* INSTRUCTIONS FOR THE TASK:
Each line should be copied exactly.

---------- DATA LINES ----------

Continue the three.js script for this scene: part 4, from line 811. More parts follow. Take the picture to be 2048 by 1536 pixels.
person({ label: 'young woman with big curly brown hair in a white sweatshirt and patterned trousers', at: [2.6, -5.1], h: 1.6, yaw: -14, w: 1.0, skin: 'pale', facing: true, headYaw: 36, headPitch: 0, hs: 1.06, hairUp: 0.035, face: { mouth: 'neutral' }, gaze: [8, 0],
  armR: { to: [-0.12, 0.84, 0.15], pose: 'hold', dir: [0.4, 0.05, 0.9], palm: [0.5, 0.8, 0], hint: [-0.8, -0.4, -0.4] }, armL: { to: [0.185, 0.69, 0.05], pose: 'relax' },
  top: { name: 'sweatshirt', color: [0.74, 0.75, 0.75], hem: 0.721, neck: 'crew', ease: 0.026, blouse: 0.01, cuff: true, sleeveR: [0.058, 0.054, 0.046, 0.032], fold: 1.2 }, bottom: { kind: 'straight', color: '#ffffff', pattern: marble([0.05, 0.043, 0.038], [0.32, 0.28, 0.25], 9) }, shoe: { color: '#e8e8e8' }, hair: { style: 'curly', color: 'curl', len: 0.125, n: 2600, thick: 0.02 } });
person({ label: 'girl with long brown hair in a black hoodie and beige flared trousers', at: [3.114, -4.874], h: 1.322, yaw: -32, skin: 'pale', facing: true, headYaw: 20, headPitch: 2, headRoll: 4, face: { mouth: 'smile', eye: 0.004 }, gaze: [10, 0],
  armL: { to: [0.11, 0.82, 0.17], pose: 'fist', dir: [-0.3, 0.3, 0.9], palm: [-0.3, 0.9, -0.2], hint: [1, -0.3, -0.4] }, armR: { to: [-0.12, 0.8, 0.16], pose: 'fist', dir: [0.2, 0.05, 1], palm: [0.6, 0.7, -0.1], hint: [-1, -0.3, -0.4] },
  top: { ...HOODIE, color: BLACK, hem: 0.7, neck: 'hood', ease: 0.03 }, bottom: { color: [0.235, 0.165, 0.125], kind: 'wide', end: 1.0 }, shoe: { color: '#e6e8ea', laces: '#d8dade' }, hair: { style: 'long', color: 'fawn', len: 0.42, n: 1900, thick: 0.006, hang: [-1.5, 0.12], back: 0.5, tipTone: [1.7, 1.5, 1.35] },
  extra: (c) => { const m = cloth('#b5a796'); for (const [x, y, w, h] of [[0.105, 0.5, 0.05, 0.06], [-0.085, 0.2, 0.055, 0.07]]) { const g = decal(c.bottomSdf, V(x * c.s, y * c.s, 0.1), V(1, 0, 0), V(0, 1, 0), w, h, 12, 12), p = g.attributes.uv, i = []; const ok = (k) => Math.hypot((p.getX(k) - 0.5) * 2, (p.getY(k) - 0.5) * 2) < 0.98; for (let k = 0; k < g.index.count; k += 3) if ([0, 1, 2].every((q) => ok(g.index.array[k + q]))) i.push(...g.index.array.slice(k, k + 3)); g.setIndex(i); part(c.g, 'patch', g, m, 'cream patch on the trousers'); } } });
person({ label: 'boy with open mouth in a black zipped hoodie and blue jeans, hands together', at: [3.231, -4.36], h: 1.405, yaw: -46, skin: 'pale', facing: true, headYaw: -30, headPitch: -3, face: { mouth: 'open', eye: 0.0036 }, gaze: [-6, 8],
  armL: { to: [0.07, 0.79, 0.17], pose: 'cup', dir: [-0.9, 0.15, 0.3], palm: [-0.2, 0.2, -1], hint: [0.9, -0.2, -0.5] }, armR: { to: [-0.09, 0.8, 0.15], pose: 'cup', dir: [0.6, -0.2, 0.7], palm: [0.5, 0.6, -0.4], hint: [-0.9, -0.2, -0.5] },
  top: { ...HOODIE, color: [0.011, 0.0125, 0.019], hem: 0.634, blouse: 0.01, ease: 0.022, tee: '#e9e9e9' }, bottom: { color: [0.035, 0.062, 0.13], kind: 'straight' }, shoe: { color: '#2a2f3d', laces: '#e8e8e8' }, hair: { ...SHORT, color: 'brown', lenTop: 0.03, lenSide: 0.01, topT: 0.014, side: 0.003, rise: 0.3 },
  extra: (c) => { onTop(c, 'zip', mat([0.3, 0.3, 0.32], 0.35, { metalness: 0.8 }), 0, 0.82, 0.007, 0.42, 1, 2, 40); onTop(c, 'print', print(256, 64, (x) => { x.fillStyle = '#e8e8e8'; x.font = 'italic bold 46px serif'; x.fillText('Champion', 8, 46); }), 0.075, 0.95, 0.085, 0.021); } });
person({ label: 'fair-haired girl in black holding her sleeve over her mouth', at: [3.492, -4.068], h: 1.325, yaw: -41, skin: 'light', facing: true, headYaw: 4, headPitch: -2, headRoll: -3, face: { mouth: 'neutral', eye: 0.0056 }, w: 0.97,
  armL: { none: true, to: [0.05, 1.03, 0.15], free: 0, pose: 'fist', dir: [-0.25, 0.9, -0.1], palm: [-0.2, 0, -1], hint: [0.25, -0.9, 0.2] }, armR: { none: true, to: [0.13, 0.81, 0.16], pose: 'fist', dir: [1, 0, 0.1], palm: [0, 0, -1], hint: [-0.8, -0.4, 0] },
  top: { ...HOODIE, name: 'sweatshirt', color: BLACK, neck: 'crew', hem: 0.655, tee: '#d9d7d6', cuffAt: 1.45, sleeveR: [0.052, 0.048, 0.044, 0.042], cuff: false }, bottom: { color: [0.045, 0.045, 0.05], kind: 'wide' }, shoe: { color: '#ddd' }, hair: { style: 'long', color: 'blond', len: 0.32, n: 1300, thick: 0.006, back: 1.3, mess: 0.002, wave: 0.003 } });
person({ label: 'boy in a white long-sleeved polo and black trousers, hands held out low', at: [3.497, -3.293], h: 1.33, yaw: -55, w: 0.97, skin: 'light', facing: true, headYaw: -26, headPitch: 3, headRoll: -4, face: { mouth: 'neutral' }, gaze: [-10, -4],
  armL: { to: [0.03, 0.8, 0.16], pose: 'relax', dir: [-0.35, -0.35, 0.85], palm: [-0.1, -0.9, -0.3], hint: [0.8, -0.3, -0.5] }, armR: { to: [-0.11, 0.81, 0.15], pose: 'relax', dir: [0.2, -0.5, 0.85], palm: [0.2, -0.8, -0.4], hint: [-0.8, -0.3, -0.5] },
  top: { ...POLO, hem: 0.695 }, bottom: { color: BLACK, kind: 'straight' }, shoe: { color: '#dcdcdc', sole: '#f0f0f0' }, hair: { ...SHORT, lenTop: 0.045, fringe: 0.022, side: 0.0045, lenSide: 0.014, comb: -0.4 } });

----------

* CORRECT RESPONSE:
Continue the three.js script for this scene: part 4, from line 811. More parts follow. Take the picture to be 2048 by 1536 pixels.
person({ label: 'young woman with big curly brown hair in a white sweatshirt and patterned trousers', at: [2.6, -5.1], h: 1.6, yaw: -14, w: 1.0, skin: 'pale', facing: true, headYaw: 36, headPitch: 0, hs: 1.06, hairUp: 0.035, face: { mouth: 'neutral' }, gaze: [8, 0],
  armR: { to: [-0.12, 0.84, 0.15], pose: 'hold', dir: [0.4, 0.05, 0.9], palm: [0.5, 0.8, 0], hint: [-0.8, -0.4, -0.4] }, armL: { to: [0.185, 0.69, 0.05], pose: 'relax' },
  top: { name: 'sweatshirt', color: [0.74, 0.75, 0.75], hem: 0.721, neck: 'crew', ease: 0.026, blouse: 0.01, cuff: true, sleeveR: [0.058, 0.054, 0.046, 0.032], fold: 1.2 }, bottom: { kind: 'straight', color: '#ffffff', pattern: marble([0.05, 0.043, 0.038], [0.32, 0.28, 0.25], 9) }, shoe: { color: '#e8e8e8' }, hair: { style: 'curly', color: 'curl', len: 0.125, n: 2600, thick: 0.02 } });
person({ label: 'girl with long brown hair in a black hoodie and beige flared trousers', at: [3.114, -4.874], h: 1.322, yaw: -32, skin: 'pale', facing: true, headYaw: 20, headPitch: 2, headRoll: 4, face: { mouth: 'smile', eye: 0.004 }, gaze: [10, 0],
  armL: { to: [0.11, 0.82, 0.17], pose: 'fist', dir: [-0.3, 0.3, 0.9], palm: [-0.3, 0.9, -0.2], hint: [1, -0.3, -0.4] }, armR: { to: [-0.12, 0.8, 0.16], pose: 'fist', dir: [0.2, 0.05, 1], palm: [0.6, 0.7, -0.1], hint: [-1, -0.3, -0.4] },
  top: { ...HOODIE, color: BLACK, hem: 0.7, neck: 'hood', ease: 0.03 }, bottom: { color: [0.235, 0.165, 0.125], kind: 'wide', end: 1.0 }, shoe: { color: '#e6e8ea', laces: '#d8dade' }, hair: { style: 'long', color: 'fawn', len: 0.42, n: 1900, thick: 0.006, hang: [-1.5, 0.12], back: 0.5, tipTone: [1.7, 1.5, 1.35] },
  extra: (c) => { const m = cloth('#b5a796'); for (const [x, y, w, h] of [[0.105, 0.5, 0.05, 0.06], [-0.085, 0.2, 0.055, 0.07]]) { const g = decal(c.bottomSdf, V(x * c.s, y * c.s, 0.1), V(1, 0, 0), V(0, 1, 0), w, h, 12, 12), p = g.attributes.uv, i = []; const ok = (k) => Math.hypot((p.getX(k) - 0.5) * 2, (p.getY(k) - 0.5) * 2) < 0.98; for (let k = 0; k < g.index.count; k += 3) if ([0, 1, 2].every((q) => ok(g.index.array[k + q]))) i.push(...g.index.array.slice(k, k + 3)); g.setIndex(i); part(c.g, 'patch', g, m, 'cream patch on the trousers'); } } });
person({ label: 'boy with open mouth in a black zipped hoodie and blue jeans, hands together', at: [3.231, -4.36], h: 1.405, yaw: -46, skin: 'pale', facing: true, headYaw: -30, headPitch: -3, face: { mouth: 'open', eye: 0.0036 }, gaze: [-6, 8],
  armL: { to: [0.07, 0.79, 0.17], pose: 'cup', dir: [-0.9, 0.15, 0.3], palm: [-0.2, 0.2, -1], hint: [0.9, -0.2, -0.5] }, armR: { to: [-0.09, 0.8, 0.15], pose: 'cup', dir: [0.6, -0.2, 0.7], palm: [0.5, 0.6, -0.4], hint: [-0.9, -0.2, -0.5] },
  top: { ...HOODIE, color: [0.011, 0.0125, 0.019], hem: 0.634, blouse: 0.01, ease: 0.022, tee: '#e9e9e9' }, bottom: { color: [0.035, 0.062, 0.13], kind: 'straight' }, shoe: { color: '#2a2f3d', laces: '#e8e8e8' }, hair: { ...SHORT, color: 'brown', lenTop: 0.03, lenSide: 0.01, topT: 0.014, side: 0.003, rise: 0.3 },
  extra: (c) => { onTop(c, 'zip', mat([0.3, 0.3, 0.32], 0.35, { metalness: 0.8 }), 0, 0.82, 0.007, 0.42, 1, 2, 40); onTop(c, 'print', print(256, 64, (x) => { x.fillStyle = '#e8e8e8'; x.font = 'italic bold 46px serif'; x.fillText('Champion', 8, 46); }), 0.075, 0.95, 0.085, 0.021); } });
person({ label: 'fair-haired girl in black holding her sleeve over her mouth', at: [3.492, -4.068], h: 1.325, yaw: -41, skin: 'light', facing: true, headYaw: 4, headPitch: -2, headRoll: -3, face: { mouth: 'neutral', eye: 0.0056 }, w: 0.97,
  armL: { none: true, to: [0.05, 1.03, 0.15], free: 0, pose: 'fist', dir: [-0.25, 0.9, -0.1], palm: [-0.2, 0, -1], hint: [0.25, -0.9, 0.2] }, armR: { none: true, to: [0.13, 0.81, 0.16], pose: 'fist', dir: [1, 0, 0.1], palm: [0, 0, -1], hint: [-0.8, -0.4, 0] },
  top: { ...HOODIE, name: 'sweatshirt', color: BLACK, neck: 'crew', hem: 0.655, tee: '#d9d7d6', cuffAt: 1.45, sleeveR: [0.052, 0.048, 0.044, 0.042], cuff: false }, bottom: { color: [0.045, 0.045, 0.05], kind: 'wide' }, shoe: { color: '#ddd' }, hair: { style: 'long', color: 'blond', len: 0.32, n: 1300, thick: 0.006, back: 1.3, mess: 0.002, wave: 0.003 } });
person({ label: 'boy in a white long-sleeved polo and black trousers, hands held out low', at: [3.497, -3.293], h: 1.33, yaw: -55, w: 0.97, skin: 'light', facing: true, headYaw: -26, headPitch: 3, headRoll: -4, face: { mouth: 'neutral' }, gaze: [-10, -4],
  armL: { to: [0.03, 0.8, 0.16], pose: 'relax', dir: [-0.35, -0.35, 0.85], palm: [-0.1, -0.9, -0.3], hint: [0.8, -0.3, -0.5] }, armR: { to: [-0.11, 0.81, 0.15], pose: 'relax', dir: [0.2, -0.5, 0.85], palm: [0.2, -0.8, -0.4], hint: [-0.8, -0.3, -0.5] },
  top: { ...POLO, hem: 0.695 }, bottom: { color: BLACK, kind: 'straight' }, shoe: { color: '#dcdcdc', sole: '#f0f0f0' }, hair: { ...SHORT, lenTop: 0.045, fringe: 0.022, side: 0.0045, lenSide: 0.014, comb: -0.4 } });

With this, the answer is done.